A band or clan prize for the whole term is always offered. The competition for this is judged by points, and for each of the above services to the camp, the band, to which the scout belongs, gets up to 25 points per day, according to his efficiency.

No fellow should leave camp without permission. If he does so, he may cause his Band to lose points.

The Dog Soldiers

In every large camp it is found well to follow the Indian custom in forming a Lodge of Dog Soldiers. These are a band of eight or ten of the strongest and sturdiest fellows. They act as police when needed, but wear no badge. They must at once run to any place where the signal (a loud baying) is heard, and act promptly and vigorously.

When the Chief has selected the huskies he wishes to have in the Dog Lodge, he invites all to meet secretly in some quiet teepee at night, explains the purpose and adds "I have called on you who are here. If any do not wish to serve, now is the time to retire".

The sacred fire is lighted in the middle, all stand in a ring about it, each with his right hand on a war club above the fire, his left holding a handful of ashes. Then all repeat this vow:

"As a Dog Soldier I pledge the might of my manhood to the cause of law and justice in this Camp for the term of the Camp or until released by the Chief, and if at any time I fail in my duty through fear entering into my heart, may I be dropped, scorned and forgotten like these ashes".
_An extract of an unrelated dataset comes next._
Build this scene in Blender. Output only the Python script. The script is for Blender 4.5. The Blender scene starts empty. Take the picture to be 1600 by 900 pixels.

Then he scatters the ashes.

It is customary for each Tribe to adopt further a secret sign and password, which is taught to the Dog Soldiers as a finish.


Every day there is an inspection. It is best in the middle of the morning. The Chief and his second go from tent to tent. Each Clan is allowed 50 points for normal, then docked 1 to 10 points for each scrap of paper, tin, or rubbish left lying about; also for each disorderly feature or neglect of the rules of common sense, decency or hygiene, on their territory; that is, up to halfway between them and the next group. They may get additional points for extra work or inventions, or unusual services for the public good; but it is always as a Clan that they receive the points, though it was the individual that worked for them.

After the inspection, the Chief announces the winning Band or Clan saying: "The Horns of the High Hikers were won to-day by.....Band." And the horns are accordingly hung on their standard, pole or other place, for the day. At the end of the camp, provided ten were present for at least a fortnight, Clan or Band that won them oftenest carries them home for their own; and ever afterward are allowed to put in one corner of their banner a small pair of black horns.

The Wolf Band banner p. 77 shows that they have twice captured the horns.

The Horns Of The High Hikers

What are they? Usually a pair of polished buffalo horns with a fringed buckskin hanger, on which is an inscription saying that they were won by.....Band at such a camp.

When buffalo horns cannot be got, common cow horns or even horns of wood are used.

Council Fire Circle

Council Fire Circle 185

In every large permanent camp I establish a proper Council-fire Circle or Council Camp. The uses and benefits of these will be seen more and more, as camp goes on.

For the Council-fire Circle, select a sheltered, level place that admits of a perfectly level circle 40 feet across; 30 feet has been used, but more room gives better results. On the outer rim of this, have a permanently fixed circle of very low seats; 6 inches is high enough, but they should have a back, and for this, the easiest style to make is that marked K. L. on page 457. Each Band or Clan should make its own seat, and always go there in Grand Council. On the back of the seat should be two loops of wire or string in which to put their standard. Back of the first row should be a slightly higher row. If the ground slopes up, all the better, but in any case there should be fixed seats enough for all the camp. The place should be carefully leveled and prepared, and kept always in order, for it will be used several times each day, either for councils or for games, dances and performances.